PROVIDED DATA:
===============

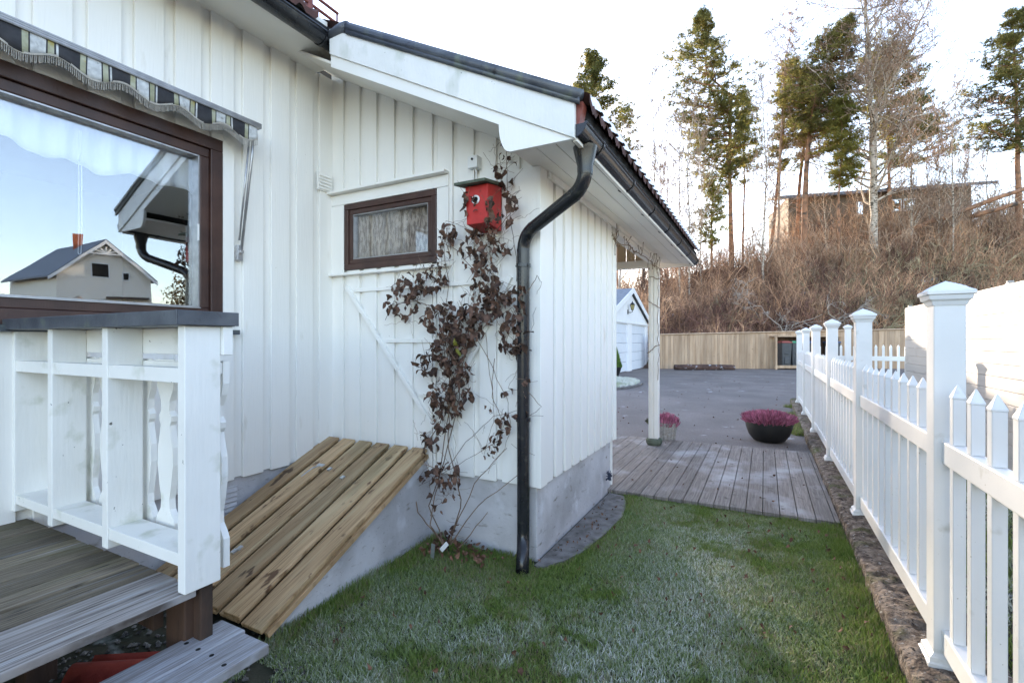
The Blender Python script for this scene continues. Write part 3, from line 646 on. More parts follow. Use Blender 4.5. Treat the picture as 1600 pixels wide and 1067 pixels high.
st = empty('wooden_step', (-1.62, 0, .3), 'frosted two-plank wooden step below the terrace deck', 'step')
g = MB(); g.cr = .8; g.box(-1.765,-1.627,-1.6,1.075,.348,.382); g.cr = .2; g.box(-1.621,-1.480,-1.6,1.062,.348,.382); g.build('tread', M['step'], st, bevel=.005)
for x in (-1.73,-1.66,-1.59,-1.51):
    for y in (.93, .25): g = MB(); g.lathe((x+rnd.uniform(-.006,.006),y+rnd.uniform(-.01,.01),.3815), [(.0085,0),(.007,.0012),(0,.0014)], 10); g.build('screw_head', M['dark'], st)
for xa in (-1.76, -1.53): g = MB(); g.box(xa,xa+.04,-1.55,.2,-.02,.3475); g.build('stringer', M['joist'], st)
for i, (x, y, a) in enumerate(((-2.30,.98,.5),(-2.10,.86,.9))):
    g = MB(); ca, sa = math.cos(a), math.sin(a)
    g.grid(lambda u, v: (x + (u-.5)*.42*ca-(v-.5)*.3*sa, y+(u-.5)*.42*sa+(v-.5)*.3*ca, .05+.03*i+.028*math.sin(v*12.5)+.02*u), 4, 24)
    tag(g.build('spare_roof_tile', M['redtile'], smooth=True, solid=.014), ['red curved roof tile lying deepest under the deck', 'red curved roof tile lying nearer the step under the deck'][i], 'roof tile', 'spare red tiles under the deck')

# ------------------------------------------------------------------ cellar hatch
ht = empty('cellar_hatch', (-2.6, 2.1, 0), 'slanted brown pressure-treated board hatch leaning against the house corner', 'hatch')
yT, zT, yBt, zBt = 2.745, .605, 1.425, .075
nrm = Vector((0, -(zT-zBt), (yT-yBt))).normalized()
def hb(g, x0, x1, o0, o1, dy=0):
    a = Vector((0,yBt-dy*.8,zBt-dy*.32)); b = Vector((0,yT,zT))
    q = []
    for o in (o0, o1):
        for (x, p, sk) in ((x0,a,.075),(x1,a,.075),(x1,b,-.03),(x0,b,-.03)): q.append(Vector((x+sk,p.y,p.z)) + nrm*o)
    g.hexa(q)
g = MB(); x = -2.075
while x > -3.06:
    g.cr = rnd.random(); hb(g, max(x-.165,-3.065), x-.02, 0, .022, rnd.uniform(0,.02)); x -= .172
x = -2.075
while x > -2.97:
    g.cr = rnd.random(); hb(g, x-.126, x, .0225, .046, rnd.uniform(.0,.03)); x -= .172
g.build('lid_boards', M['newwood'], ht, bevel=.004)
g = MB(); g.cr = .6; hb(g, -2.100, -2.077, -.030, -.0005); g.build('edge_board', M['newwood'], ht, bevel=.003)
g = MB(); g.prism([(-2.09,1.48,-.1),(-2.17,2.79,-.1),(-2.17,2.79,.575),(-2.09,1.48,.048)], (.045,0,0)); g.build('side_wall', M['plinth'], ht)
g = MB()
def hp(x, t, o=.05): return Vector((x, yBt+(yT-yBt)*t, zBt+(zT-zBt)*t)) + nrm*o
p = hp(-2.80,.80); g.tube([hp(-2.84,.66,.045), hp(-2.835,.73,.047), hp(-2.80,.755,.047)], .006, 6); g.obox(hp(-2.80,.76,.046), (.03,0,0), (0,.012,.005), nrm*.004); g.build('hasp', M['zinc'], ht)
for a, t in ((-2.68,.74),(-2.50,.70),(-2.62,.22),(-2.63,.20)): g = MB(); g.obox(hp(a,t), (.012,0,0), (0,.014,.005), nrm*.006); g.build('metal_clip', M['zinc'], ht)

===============

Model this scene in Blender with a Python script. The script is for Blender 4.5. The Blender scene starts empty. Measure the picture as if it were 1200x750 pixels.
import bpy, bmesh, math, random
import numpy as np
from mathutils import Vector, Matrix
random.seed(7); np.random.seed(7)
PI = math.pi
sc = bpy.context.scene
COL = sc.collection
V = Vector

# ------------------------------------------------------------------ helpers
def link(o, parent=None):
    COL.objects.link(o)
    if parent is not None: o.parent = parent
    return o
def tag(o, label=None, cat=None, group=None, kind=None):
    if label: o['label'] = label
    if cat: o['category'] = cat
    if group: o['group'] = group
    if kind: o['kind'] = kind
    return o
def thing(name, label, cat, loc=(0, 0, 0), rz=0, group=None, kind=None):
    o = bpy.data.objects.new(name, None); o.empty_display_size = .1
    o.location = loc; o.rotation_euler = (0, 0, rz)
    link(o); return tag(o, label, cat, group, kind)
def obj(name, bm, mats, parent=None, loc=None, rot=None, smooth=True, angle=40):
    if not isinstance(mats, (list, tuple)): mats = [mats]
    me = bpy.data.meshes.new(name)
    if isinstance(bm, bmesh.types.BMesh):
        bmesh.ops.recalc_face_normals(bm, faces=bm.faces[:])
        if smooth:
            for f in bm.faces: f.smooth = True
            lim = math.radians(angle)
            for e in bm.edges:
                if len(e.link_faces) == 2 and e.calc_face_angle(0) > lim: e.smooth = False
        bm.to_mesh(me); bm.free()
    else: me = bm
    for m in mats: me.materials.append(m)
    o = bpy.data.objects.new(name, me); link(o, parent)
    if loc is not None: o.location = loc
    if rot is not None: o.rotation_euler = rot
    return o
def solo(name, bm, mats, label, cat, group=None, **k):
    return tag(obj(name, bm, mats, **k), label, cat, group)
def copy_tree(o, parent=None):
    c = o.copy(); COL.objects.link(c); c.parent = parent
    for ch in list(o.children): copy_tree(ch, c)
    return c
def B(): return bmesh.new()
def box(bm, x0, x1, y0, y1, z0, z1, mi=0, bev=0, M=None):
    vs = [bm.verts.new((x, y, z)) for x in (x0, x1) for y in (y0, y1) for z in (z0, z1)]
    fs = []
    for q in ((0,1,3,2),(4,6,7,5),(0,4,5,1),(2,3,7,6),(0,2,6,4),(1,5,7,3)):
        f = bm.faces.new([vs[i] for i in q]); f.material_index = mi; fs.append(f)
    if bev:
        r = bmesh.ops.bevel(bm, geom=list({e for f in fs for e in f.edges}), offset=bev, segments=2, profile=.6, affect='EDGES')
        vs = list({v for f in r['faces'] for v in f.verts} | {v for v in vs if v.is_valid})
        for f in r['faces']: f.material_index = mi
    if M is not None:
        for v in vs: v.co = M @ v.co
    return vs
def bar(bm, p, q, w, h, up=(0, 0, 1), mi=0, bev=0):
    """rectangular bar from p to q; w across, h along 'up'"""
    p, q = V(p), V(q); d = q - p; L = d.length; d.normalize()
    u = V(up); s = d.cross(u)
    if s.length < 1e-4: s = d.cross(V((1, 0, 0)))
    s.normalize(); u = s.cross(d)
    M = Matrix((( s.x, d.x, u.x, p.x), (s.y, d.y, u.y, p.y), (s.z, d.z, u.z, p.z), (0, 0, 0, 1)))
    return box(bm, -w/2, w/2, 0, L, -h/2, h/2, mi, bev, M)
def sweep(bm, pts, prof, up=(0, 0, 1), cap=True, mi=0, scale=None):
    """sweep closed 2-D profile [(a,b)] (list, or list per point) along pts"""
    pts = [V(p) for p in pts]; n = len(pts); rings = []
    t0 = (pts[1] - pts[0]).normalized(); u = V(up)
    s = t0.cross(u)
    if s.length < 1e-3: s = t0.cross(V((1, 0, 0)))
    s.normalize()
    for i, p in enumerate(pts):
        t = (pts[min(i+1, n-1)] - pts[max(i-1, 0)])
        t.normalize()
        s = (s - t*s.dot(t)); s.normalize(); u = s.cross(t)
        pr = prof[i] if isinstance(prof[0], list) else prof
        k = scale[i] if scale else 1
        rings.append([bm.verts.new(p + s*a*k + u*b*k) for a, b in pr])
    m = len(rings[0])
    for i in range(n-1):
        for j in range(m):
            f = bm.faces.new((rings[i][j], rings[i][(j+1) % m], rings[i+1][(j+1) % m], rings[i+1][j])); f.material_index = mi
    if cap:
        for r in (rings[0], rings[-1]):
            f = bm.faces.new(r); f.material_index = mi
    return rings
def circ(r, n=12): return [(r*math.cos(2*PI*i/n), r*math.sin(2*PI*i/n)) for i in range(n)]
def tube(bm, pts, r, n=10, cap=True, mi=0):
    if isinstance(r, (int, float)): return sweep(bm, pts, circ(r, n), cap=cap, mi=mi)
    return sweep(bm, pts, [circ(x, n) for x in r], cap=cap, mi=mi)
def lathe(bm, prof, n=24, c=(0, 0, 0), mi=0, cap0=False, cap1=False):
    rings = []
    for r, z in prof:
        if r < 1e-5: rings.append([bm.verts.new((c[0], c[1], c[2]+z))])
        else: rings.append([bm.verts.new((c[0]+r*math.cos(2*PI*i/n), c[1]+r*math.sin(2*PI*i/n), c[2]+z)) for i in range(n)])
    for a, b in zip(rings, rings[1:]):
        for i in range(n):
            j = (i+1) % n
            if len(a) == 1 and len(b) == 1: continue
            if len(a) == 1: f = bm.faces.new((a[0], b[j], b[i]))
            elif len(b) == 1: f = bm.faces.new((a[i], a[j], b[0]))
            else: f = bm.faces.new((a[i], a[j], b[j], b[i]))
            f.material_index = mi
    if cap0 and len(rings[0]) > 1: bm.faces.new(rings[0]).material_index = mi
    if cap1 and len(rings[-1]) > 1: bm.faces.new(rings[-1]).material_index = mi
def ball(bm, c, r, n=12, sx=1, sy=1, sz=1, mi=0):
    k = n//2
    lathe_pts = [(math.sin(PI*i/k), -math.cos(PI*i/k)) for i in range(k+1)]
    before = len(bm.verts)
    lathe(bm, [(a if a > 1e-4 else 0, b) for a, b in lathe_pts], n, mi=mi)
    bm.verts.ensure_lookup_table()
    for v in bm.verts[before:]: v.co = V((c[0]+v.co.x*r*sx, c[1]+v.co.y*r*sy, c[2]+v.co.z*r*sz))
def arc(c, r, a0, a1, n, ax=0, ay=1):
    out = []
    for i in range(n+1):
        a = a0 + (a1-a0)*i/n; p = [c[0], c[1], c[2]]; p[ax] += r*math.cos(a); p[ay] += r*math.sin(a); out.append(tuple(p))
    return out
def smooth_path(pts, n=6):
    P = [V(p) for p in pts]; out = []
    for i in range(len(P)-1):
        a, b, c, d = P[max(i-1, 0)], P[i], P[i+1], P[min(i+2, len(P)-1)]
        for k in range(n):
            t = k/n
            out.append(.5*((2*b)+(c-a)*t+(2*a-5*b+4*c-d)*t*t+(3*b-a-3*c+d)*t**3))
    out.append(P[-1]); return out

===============

WHAT YOU NEED TO DO: Going down the listing above, begin printing at the line with "The Blender Python" and finish with the line with "for y in (.93, .25): g", exactly as they appear.

FULL OUTPUT:
The Blender Python script for this scene continues. Write part 3, from line 646 on. More parts follow. Use Blender 4.5. Treat the picture as 1600 pixels wide and 1067 pixels high.
st = empty('wooden_step', (-1.62, 0, .3), 'frosted two-plank wooden step below the terrace deck', 'step')
g = MB(); g.cr = .8; g.box(-1.765,-1.627,-1.6,1.075,.348,.382); g.cr = .2; g.box(-1.621,-1.480,-1.6,1.062,.348,.382); g.build('tread', M['step'], st, bevel=.005)
for x in (-1.73,-1.66,-1.59,-1.51):
    for y in (.93, .25): g = MB(); g.lathe((x+rnd.uniform(-.006,.006),y+rnd.uniform(-.01,.01),.3815), [(.0085,0),(.007,.0012),(0,.0014)], 10); g.build('screw_head', M['dark'], st)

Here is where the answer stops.